Ein Tag im Leben
Rezension von Stephan Moers
Carsten Friedrichs, Später kommen, früher gehen, Ausgewählte Songtexte, Mainz 2022, Ventil Verlag, 213 Seiten Paperback, ISBN: 9783955751845, 17 Euro.
Was ist das noch mal, ein Tag im Leben? Was ist dieser Tag in diesem Leben? Es scheint, als hätte sich Carsten Friedrich diese Fragen immer und immer wieder gestellt. Herausgekommen sind dabei seine Betrachtungen in Lyrik und Prosa, wie sie im hier besprochenen Buch vorliegen. Gefühlt sitzt der Leser zusammen mit Friedrichs in einer heimeligen Eckkneipe: Die bereits getrunkenen Biere wurden nicht gezählt und zwischendrin wurde auch schon mal etwas Stärkeres gekippt. Und dabei lauscht man den Geschichten, Szenen und Begebenheiten, wie sie Friedrichs beschreibt.
Zum Beispiel die vom „Härtesten Mädchen der Stadt“ und man schmunzelt, denn sofort hat man ein Bild vor Augen. Doch schon danach wird es ernst. In „Das Feuerwerk ist vorbei“ schreibt der Autor:
Ich war ein gut aussehender Bursche
Ein bisschen wie Sean Connery
Ich war ein gern gesehener Gast
Und Mitglied in der Bourgeoisie
(…)
Und der Abwasch stinkt so sehr
Die Dienstboten kommen lang schon nicht mehr
Und ich trinke unter Stand
Und finde Theologie interessant
Ich bin einsam…
Und die Erinnerungen tun so weh
Die Zeit mit Dir am Comer See
Und eins und eins ergibt nicht mehr zwei
Und das Feuerwerk ist vorbei
(…)
Die Worte und Reime kommen ganz unprätentiös daher. Sprachlich fühlt man sich ein wenig an Bukowski erinnert. Es sind Worte und Beschreibungen, hinter denen sich nichts versteckt; keine weitreichenden Interpretationsmöglichkeiten, keine versteckten Bilder, nichts Stilmittelhaftes, nach dem man suchen müsste, um es zu analysieren. Gleichsam werden die Texte dadurch aber nicht anspruchslos und zeichnen sich durch eine angenehme Lebensnähe aus. Wer Alberto Manguels „Die Bibliothek bei Nacht“ gelesen hat, kennt die vielen herrlichen Beschreibungen darüber, was eine Bibliothek sein kann. Friedrichs macht es in seinem Gedicht „In der Bibliothek“ so:
Willst du dich amüsieren
Oder willst du den Verstand verlieren
Die Bibliothek öffnet jede Tür
Befriedigung gegen geringe Gebühr
Samstag geöffnet bis um vier
Wenn du mich suchst, findest du mich hier
In der Bibliothek
Interessant sind die kurzen Gedanken zu jedem Gedicht, die der Autor mitgibt. Sie bauen eine freundliche Nähe zum Leser auf, als säße man wirklich zusammen an einem Tisch und plauderte mal über Ernstes, mal über Seichtes sowie allem, was dazwischen liegen kann.

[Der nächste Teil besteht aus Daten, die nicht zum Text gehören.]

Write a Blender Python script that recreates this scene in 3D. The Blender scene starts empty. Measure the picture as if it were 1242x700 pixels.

Die Prosatexte behalten den Stil der Gedichte bei. Eine Sprache, hinter der sich nichts versteckt. Es macht Spaß, den Gedanken des Autors zu folgen, zum Beispiel wenn er darüber schreibt, wie seiner Meinung nach die Musikgrößen beim Live Aid Konzert über die Frisur von Elton John gefeixt haben und dieser sich dann geärgert hat. Ein anderes Mal nimmt er den Leser mit zu den Schwabinger Krawallen von 1962 und lässt ihn diese miterleben.

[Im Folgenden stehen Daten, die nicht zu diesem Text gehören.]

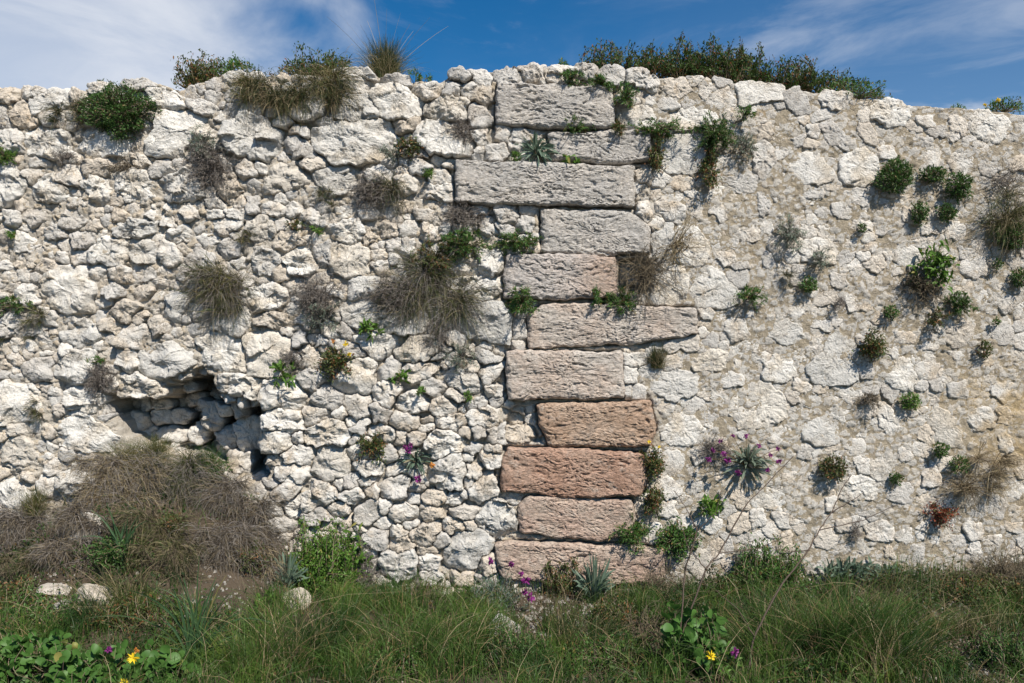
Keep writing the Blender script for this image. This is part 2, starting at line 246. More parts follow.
((250,350), """35,170 60,110 180,120 205,190 190,222 60,215|240,180 290,140 345,170 350,205 300,225 250,210|320,130 370,50 430,25 480,50 475,110 440,165 350,155|480,100 540,30 565,50 560,90 500,112|580,70 640,50 710,65 680,95 620,125 580,100|465,165 510,110 560,130 570,170 530,210 480,190|370,180 400,165 460,190 455,235 410,255 372,235|460,210 490,203 535,240 520,275 480,270|525,260 570,235 635,260 630,290 570,298|555,190 610,160 680,175 680,220 610,235 560,215|205,290 205,220 260,215 312,230 300,255 230,290|55,260 110,220 205,240 215,295 150,308 60,295|210,330 230,290 330,262 385,310 370,350 230,352|30,345 45,310 150,315 155,360 95,382 40,375|155,335 195,315 205,340 180,362|240,455 280,370 330,355 375,420 365,480 300,490|670,345 720,305 800,330 830,350 790,385 700,402 675,375|670,470 700,430 790,385 820,450 800,520 730,515 680,490|840,520 915,460 935,540 870,570 840,555|855,400 920,385 970,405 960,435 890,430|900,310 950,285 965,290 960,350 930,355|100,470 130,435 200,435 230,465 200,490 115,492|235,500 300,510 330,550 300,575 250,540|500,510 560,480 600,500 590,550 540,560 500,550|85,530 150,500 190,520 170,545 100,565|120,590 230,540 280,580 220,620 150,630|50,575 110,570 118,620 75,625|85,650 140,630 170,660 150,683 100,680|400,430 450,420 505,430 500,460 440,475|350,480 410,475 410,510 370,515|410,495 460,475 480,490 430,510|440,530 480,510 500,530 480,550|340,550 410,530 430,550 380,580|655,120 690,115 740,130 740,155 690,170 660,150|690,215 720,180 770,190 775,240 700,240|725,95 760,75 860,90 880,140 850,165 780,145|740,160 780,150 840,175 800,195|705,265 800,245 825,270 780,300 710,290|830,240 900,215 985,230 950,280 880,290 835,270|840,290 880,290 900,315 860,325|895,375 940,350 950,380 900,385|650,590 720,595 735,625 670,650 655,620|535,600 600,590 650,620 620,645 545,640|495,570 525,560 535,590 510,612 495,595|730,640 790,635 820,670 740,683|865,635 900,580 930,560 980,580 1015,640 1010,700 985,712 940,715 870,660|770,610 820,590 865,600 850,630 790,635|410,600 480,570 495,620 460,650 410,640|195,90 230,75 300,95 240,150 200,130|390,300 430,262 455,280 430,320|870,100 905,60 960,50 940,90 890,130|900,140 960,140 960,170 910,175|0,100 35,120 40,150 0,180|550,320 595,310 600,350 560,355|600,320 660,315 650,350 610,355|830,440 880,440 860,480 835,475|650,545 740,530 740,575 660,580|330,240 360,215 365,245 335,255|800,290 835,295 835,325 805,320|120,400 190,365 240,385 220,430 140,420"""),
((490,350), """620,150 640,90 700,75 780,100 780,160 700,190 640,180|775,45 830,10 900,15 925,50 880,85 830,90|900,205 968,144 1044,125 1120,171 1127,247 1044,285 941,292|650,330 700,240 760,240 805,300 760,350 680,350|655,390 710,385 730,435 700,485 660,470|610,500 650,480 730,510 730,545 660,555|540,170 550,130 580,150 580,180|870,110 900,80 950,90 950,130 880,135|510,70 550,75 555,120 515,125|510,130 530,130 530,180 512,180|0,165 45,145 48,175 40,190 0,180|0,240 60,225 75,260 20,290 0,290|60,300 110,290 165,300 165,340 100,345 60,330|0,390 50,390 55,430 0,440|0,460 20,500 15,560 0,560|850,340 880,330 900,370 860,380|770,380 810,360 830,400 780,430|900,520 960,540 980,600 920,590"""),
((764,380), """430,100 450,95 515,130 510,200 490,225 440,180|620,150 650,108 700,125 735,190 735,250 680,240 630,190|590,190 620,175 660,230 640,250 590,220|145,190 180,150 240,150 280,190 270,240 200,240 155,215|400,330 420,260 480,260 510,330 480,370 420,370|345,300 390,305 398,345 360,345|280,410 300,380 370,370 430,400 410,450 350,460 290,450|470,440 520,375 550,400 555,455 510,462|600,360 650,330 660,380 620,410 600,390|845,490 870,440 910,450 912,500 880,527|750,560 780,540 820,550 815,600 770,600|880,200 920,200 935,270 890,260|770,110 840,110 860,170 800,190 770,150|380,560 430,530 480,560 480,600 400,600|270,535 325,535 330,570 285,560|40,510 80,510 100,555 60,550|60,600 100,570 100,640 60,650|0,540 50,540 50,590 10,590|190,580 240,560 270,600 250,640 200,630|520,260 555,265 555,300 520,300|60,370 110,355 115,400 80,395|880,110 930,110 930,160 890,150|140,240 180,250 170,300 135,280|110,50 140,50 140,100 110,90|455,45 490,45 500,85 460,80|780,620 800,610 820,680 790,680|850,600 890,590 880,620|240,450 265,445 260,490 245,490|915,540 970,540 970,570 920,560|590,540 620,545 610,570 585,565|950,330 990,320 1000,360 960,370|700,20 760,10 770,50 710,60"""),
((490,503), """600,85 640,85 640,140 610,145|740,190 790,170 840,220 830,280 770,270 740,230|820,160 850,130 880,140 880,200 850,210|880,110 910,130 910,180 880,190|880,210 910,225 900,260|910,50 970,40 980,90 940,110 910,90|690,60 740,50 760,80 720,100|620,0 700,0 700,40 640,40|1000,150 1050,140 1060,190 1010,200|990,30 1030,30 1040,80 1000,90"""),
((250,503), """500,215 510,185 620,175 635,215 620,265 560,285 510,260|525,135 580,125 620,145 610,170 550,178 525,165|610,115 660,80 720,65 725,110 690,155 640,150|750,240 745,180 790,115 870,105 920,135 915,180 870,220 800,255|730,60 800,55 830,80 790,105 735,95|530,95 570,85 590,110 570,125 535,120|430,120 470,100 520,110 520,170 490,175|640,210 690,190 720,210 700,250 650,245|610,290 700,250 730,280 690,300 620,305|650,165 700,160 700,185 640,185|700,110 750,110 750,150 710,165|85,65 130,45 165,75 150,100 100,95|370,280 400,250 430,290 400,330 370,320|450,285 530,280 530,310 460,315|580,75 630,70 630,85 600,95|820,65 860,80 850,105 825,95|870,210 920,185 950,220 930,260 890,260|760,260 830,260 860,300 770,300|200,40 270,20 300,60 220,90"""),
]
K = 3.796
POLY = []
for (ox, oy), txt in WIN:
    for p in txt.split('|'):
        POLY.append(np.array([[ox+float(a)/K, oy+float(b)/K] for a, b in (q.split(',') for q in p.split())]))
# the eleven dressed blocks: outline, material, label, how far they stand out
BLOCKS = [
([(496,87),(540,86),(612,90),(616,125),(600,130),(540,130),(495,126)], 'b_grey', 'grey pitted block at the top of the pillar', .048),
([(546,134),(600,131),(649,131),(652,150),(650,163),(600,164),(550,160)], 'b_grey', None, .030),
([(456,163),(540,164),(633,168),(635,209),(540,206),(456,205)], 'b_grey', 'long smooth grey block reaching left of the others', .058),
([(540,210),(622,212),(640,219),(649,229),(648,255),(600,256),(541,253)], 'b_grey', None, .036),
([(505,255),(560,254),(616,258),(616,298),(560,300),(503,299)], 'b_pink', 'grey block turning pink at its right end', .054),
([(527,316),(541,304),(620,305),(695,307),(697,334),(660,340),(620,345),(528,348)], 'b_beige', 'long pale pinkish block', .040),
([(508,351),(560,351),(621,351),(624,398),(560,400),(508,399),(505,370)], 'b_beige', None, .054),
([(536,405),(547,402),(651,401),(656,430),(650,446),(600,447),(548,445),(538,424)], 'b_tan', 'tan brown block, weathered', .050),
([(506,446),(570,447),(644,452),(645,480),(640,495),(570,496),(500,490),(502,460)], 'b_red', 'reddish brown block', .056),
([(518,505),(527,495),(632,498),(636,533),(600,539),(560,537),(518,531)], 'b_rose', 'rose coloured block with rounded corners', .042),
([(493,543),(516,540),(622,543),(666,547),(664,578),(620,583),(540,580),(501,575)], 'b_rose', 'layered rose and beige block at the foot of the pillar', .050),
]
CAV = np.array([[105,395],[118,393],[158,395],[168,384],[181,374],[203,366],[211,372],[215,382],[221,395],[262,401],[270,412],[271,470],[262,485],[229,482],[190,462],[163,462],[124,441],[105,412]], float)
HOLE = np.array([[617,258],[640,256],[652,263],[654,280],[648,293],[640,300],[617,300]], float)
NOOK = np.array([[512,404],[534,405],[538,430],[545,444],[508,443],[500,425]], float)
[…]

Carsten Friedrichs Lyrik und Prosa ist jedes Mal „A Day In The Life“ (Ein Tag im Leben), wie es die Beatles schon beschrieben haben. Und so ist es dann auch nicht verwunderlich, wenn man schon während der Lektüre des Buches den Goethe für unterwegs aus der Manteltasche nimmt und „Später kommen, früher gehen“ hinein steckt. Eine Lesefreude für so ziemlich jeden Tag.